Malcolm speaks out about Macbeth in act 4, scene 3. He calls Macbeth "treacherous," "bloody, luxurious, avaricious, false, deceitful, sudden, malicious, smacking of every sin that has a name." In act 5, he refers to Macbeth as a "dead butcher" and Lady Macbeth as "fiend-like."
Malcolm's name-calling in act 4 stands in contrast to his description of himself to MacDuff. Whereas presumably Malcolm means the things he says about Macbeth, when he says that, bad as Macbeth is "there's no bottom, none, In my voluptuousness" he's making a ruse, testing MacDuff to see if MacDuff's loyalties lay with his country or with him. The contrast with Macbeth is stark: whereas Macbeth truly is murderous and requires personal loyalty to assuage his guilt, Malcolm's "guilt" is a itself a lie, a trick used to expose MacDuff's allegiance not to Malcolm (or anyone else) but to Scotland itself.

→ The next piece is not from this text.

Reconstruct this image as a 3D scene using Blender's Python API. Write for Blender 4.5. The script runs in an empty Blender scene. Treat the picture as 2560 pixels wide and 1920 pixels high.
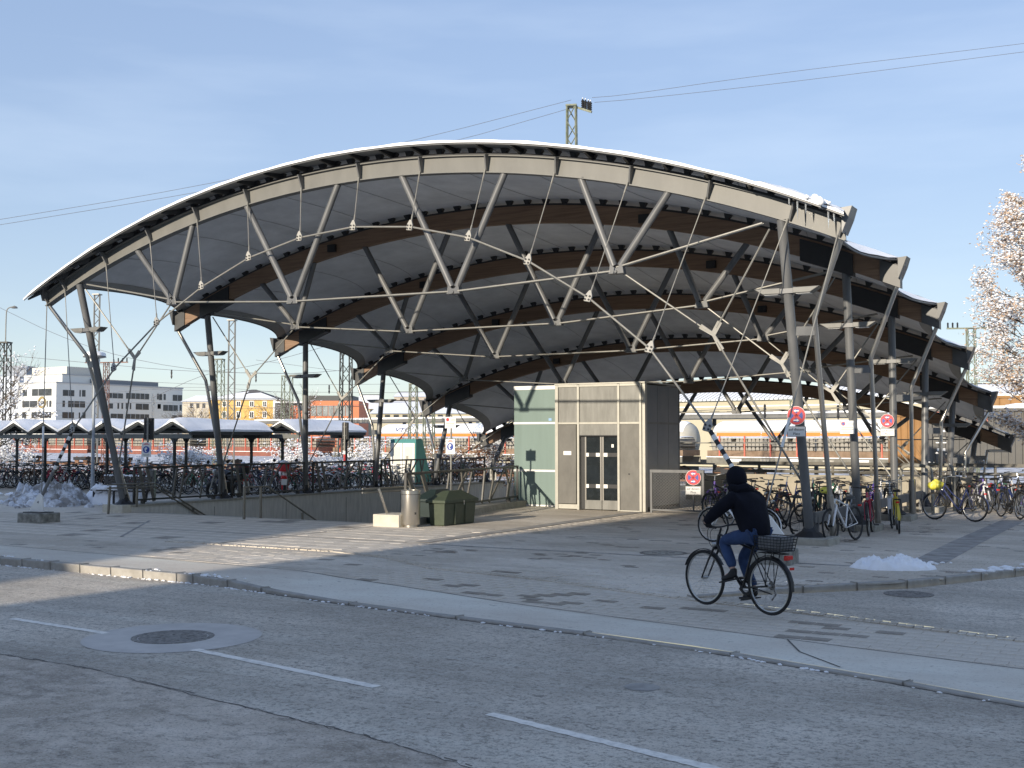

His most memorable quotation on this subject is 'This dead butcher and his fiendlike queen.'
Malcolm says Macbeth is a butcher because he has killed the king and Macduff's family and others. He refers to Lady Macbeth as a "fiend-like queen" because she helped Macbeth in his deadly plot. She has lost her mind by the end of the play. Her guilt and Macbeth's coldness towards her has caused her to go insane.
His first comments about Macbeth are about how great a warrior he is.
Later, when talking to Donalbain after their father had been killed, Malcolm indicates that they (the Macbeths) are false, or at least, can be faking sorrow, and are not to be trusted.
Later still he names Macbeth as traitor, and like a fallen angel—worse because he was once good. In that section, he piles insults on Macbeth, saying that his list of sins and vices has no end—he's greedy, lustful, etc. He explicitly calls him "devilish."